The Virtual Black History Museum

Meanwhile, the second exhibition hall is currently home to the Unsung Female Heroes Of Black History, set to run through to the end of March as noted above. Within it are a series of information boards focusing on nine women noted for their roles in civil rights, LGBTQ issues and as role-models for African American women. These provide an photo of the subject, and a brief outline of her life and work, and are in the process of being updated to direct visitors to a web biography of each woman when touched.

That exhibitions in this building will change around every two months means that visitors to VBHM have an incentive to make return trips to the museum and witness future exhibitions. In this, it forms a part of much wider plans that Abrianna has for public engagement.

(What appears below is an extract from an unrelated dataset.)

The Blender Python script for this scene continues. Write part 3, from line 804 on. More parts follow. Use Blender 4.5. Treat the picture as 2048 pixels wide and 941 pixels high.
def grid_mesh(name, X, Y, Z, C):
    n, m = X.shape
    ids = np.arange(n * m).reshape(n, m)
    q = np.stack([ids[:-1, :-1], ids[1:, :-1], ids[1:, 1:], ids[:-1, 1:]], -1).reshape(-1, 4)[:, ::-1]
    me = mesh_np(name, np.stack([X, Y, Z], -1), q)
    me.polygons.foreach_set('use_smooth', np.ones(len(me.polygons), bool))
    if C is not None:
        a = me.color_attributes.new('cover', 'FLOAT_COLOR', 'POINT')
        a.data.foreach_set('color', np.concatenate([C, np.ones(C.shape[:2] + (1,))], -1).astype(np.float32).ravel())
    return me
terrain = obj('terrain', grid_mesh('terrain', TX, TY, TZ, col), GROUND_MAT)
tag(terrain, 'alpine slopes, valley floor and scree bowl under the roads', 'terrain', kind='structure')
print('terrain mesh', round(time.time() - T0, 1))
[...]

I’d love to engage people interactively as well. One example of this would be to stage iconic or significant scenes from the civil rights era that allows visitors to become a witness or participant in them; the Freedom Riders, some of the sit-ins, and Selma.

– Abrianna, discussing the Virtual Black History Museum and its future

The Unsung Female Heroes of Black History

Some of this work will be dependent on Abrianna receiving support – and she is always willing to hear from anyone willing to offer practical assistance; she can be contacted via note card or through the Virtual Black History Museum’s Facebook page. Suitable events are also welcomed at the museum – with the potential for music and arts events already in the planning stages, with Abrianna already looking towards educational opportunities as well – school visits, and similar. So again, those who would be interested in holding a related event at the museum, or who would like to help Abrianna in providing space at the museum as an events venue, should drop her a line.

At a minute and forty seconds, the Made in SL video forms an excellent introduction to the museum, and as excellently narrated by Abrianna, as well as being superbly framed by the use of the famous instrumental version of Billy Taylor’s I Wish I Knew How it Would Feel to be Free, adopted as the unofficial anthem of the US Civil Rights Movement, with a version with lyrics recorded by Nina Simone. Once seen, a visit to the museum is highly recommended.